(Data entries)

— begin —

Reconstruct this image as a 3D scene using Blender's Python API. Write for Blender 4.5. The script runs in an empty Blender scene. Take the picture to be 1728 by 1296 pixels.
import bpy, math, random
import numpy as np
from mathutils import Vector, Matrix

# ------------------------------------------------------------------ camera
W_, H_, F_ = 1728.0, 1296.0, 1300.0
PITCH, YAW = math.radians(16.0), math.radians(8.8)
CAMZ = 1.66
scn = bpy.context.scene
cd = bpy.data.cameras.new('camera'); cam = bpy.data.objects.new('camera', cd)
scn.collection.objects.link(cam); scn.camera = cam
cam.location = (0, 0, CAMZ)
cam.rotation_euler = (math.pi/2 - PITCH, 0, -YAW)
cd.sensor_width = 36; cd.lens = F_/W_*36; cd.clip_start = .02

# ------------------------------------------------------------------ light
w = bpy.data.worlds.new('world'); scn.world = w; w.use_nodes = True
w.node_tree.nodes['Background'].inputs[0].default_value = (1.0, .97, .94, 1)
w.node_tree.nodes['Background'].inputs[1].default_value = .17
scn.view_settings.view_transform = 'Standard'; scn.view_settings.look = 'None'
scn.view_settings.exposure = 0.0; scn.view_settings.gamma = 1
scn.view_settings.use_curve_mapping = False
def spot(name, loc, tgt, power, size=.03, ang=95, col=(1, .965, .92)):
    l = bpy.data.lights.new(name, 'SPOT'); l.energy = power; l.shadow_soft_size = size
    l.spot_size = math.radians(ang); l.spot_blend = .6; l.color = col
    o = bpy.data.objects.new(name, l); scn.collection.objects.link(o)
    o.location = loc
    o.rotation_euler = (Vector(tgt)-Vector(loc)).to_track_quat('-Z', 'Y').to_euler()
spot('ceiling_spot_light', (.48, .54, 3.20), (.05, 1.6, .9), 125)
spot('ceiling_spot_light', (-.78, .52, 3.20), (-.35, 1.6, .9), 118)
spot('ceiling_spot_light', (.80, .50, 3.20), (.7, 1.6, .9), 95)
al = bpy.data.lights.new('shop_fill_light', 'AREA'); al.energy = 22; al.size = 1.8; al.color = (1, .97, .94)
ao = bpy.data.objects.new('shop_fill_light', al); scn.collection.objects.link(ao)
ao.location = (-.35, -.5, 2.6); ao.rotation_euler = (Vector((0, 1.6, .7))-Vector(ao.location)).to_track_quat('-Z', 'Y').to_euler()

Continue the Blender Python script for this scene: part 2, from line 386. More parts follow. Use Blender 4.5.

— end —

_Exercise prompt_. Restate word for word only the lines running from the beginning of the data to the line holding "cd.sensor_width = 36;", both included.

_Output for this exercise_.
Reconstruct this image as a 3D scene using Blender's Python API. Write for Blender 4.5. The script runs in an empty Blender scene. Take the picture to be 1728 by 1296 pixels.
import bpy, math, random
import numpy as np
from mathutils import Vector, Matrix

# ------------------------------------------------------------------ camera
W_, H_, F_ = 1728.0, 1296.0, 1300.0
PITCH, YAW = math.radians(16.0), math.radians(8.8)
CAMZ = 1.66
scn = bpy.context.scene
cd = bpy.data.cameras.new('camera'); cam = bpy.data.objects.new('camera', cd)
scn.collection.objects.link(cam); scn.camera = cam
cam.location = (0, 0, CAMZ)
cam.rotation_euler = (math.pi/2 - PITCH, 0, -YAW)
cd.sensor_width = 36; cd.lens = F_/W_*36; cd.clip_start = .02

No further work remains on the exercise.